Shellac (I thought drummer Harrison Haynes kinda looked like Steve Albini, but Shannon said "no way")
R.E.O. Speedwagon (ok no, but this shirt looked legit, not a Hot Topic reprint, so props to (I'm guessing, the older sister of) the blonde woman with the red skirt).
Unwound
Les Savy Fav
Les Savy Fav have been touring non-stop for well over a year: their last album Go Forth (French Kiss) came out in October 2001! They rocked with telepathic-precision. They totally could have bent spoons backwards if they wanted to, with their collective mind.
We heard frontman Tim Harrington say something to the effect of 'this is a new song' at least three times. This tells us Les Savy Fav are writing new songs while touring. This tells us that they are going to release a new full-length soon. The massive new songs at the show tells us that this new album is going to mop the proverbial freaking floor with the crappy cd's everybody already owns. Seriously, when Rhode Island-born and Brooklyn-based Les Savy Fav started out in the mid-90's, the New York city music scene wasn't getting near the attention that it has been since the Strokes' "Is This It?" broke bigger than the Backstreet Boys. The new-wave of post-Srokes NYC bands (Interpol, the Liars, the Walkmen, the Rapture, you name it) have all been warming up the press way nicely for the new Les Savy Fav album, when the Fav shows all them upstarts how it's done.
Les Savy Fav were sweaty. We kinda wanted them to sweat on us. In fact, my neck was sore and I had this feeling that sweat from LSS had restorative powers. But I was afraid to go into the pit with the mini-flashlight pen and the notebook I brought with me to take the notes that you're reading right now. The bulbs in the mini-flashlight pens are not all that hardy. Neither am I, for that matter.
The Faint were the evening's headliners, and it was a thrill to see them. The (currently) five-piece started from Omaha's primordial emo-ooze to evolve somehow into Nebraska's own Nine Inch Nails, moody and robotic but brazen — like the dorky kid at the middle school dance who wasn't afraid to frug to "Just Like Heaven" all alone. At the show I bought the brand new Faint remix cd Danse Macabre Remixes (Astralwerks) to compare it to their excellent 2001 release Danse Macabre (Saddle Creek) when I got home. The good-to-excellent remixes by DJ's and producers like Photek and Paul Oakenfold proves further that Omaha's current blooms are enjoying an influence far wider than its modest Midwest emo roots suggest.
By the time the Faint started playing, the pit that had formed in front of Les Savy Fav had dissolved. The Faint brought more visuals — they performed in front of two giant video screens, and it seemed like the crowd wanted to watch more so than get rowdy. The video screens showed arty clips, colors and shadows, and often, close-ups of the band members themselves. That gave the show a big arena feel. Perfectly narcissistic for such a preening, pouty (but pretty) group.

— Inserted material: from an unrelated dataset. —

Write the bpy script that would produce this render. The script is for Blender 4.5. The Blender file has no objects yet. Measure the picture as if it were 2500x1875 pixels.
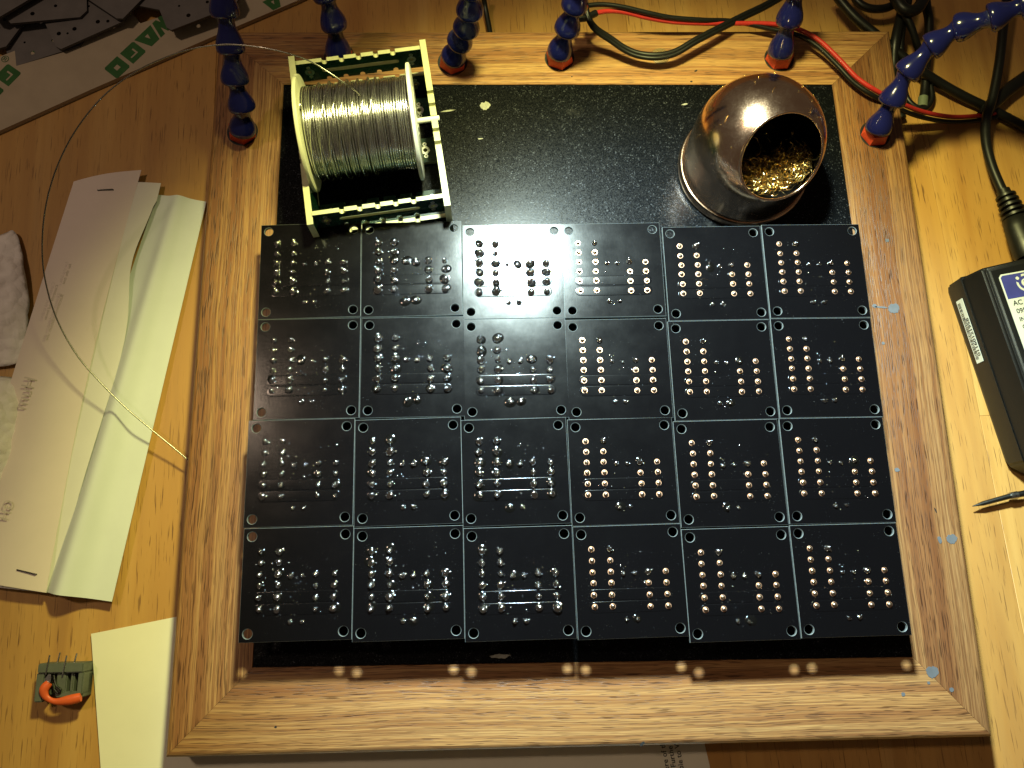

Keyboard player Jacob Thiele wore a scoop neck shirt! Scoop-neck shirts worn on stage (male or female) are #3 in the Top 10 signs that a show will be good. (#2: a bored girl plays keyboards. #1: the band plays a song that's currently in the Billboard Top 40. If you ever saw the Dismemberment Plan play Juvenile's "Back That Azz Up," you know what I mean.) Guitarist Dapose played wicked guitar, much more industrial than new wave/dance… I later found out that he used to be in an Omaha metal band called Lead, and then it made sense. His gothic playing gave the band more depth, and made them harder to categorize.
The Faint vogued and danced their way through a long set of very strong songs. When the show ended, Shannon and I drove home but wound up staying in the car for an hour listening to the remix cd I bought. We drove around the winding streets near the Arboretum in the almost-pitch dark and freaked ourselves out to Jagz Kooner's remix of "Agenda Suicide" — and that was only the first song, played on repeat, over and over.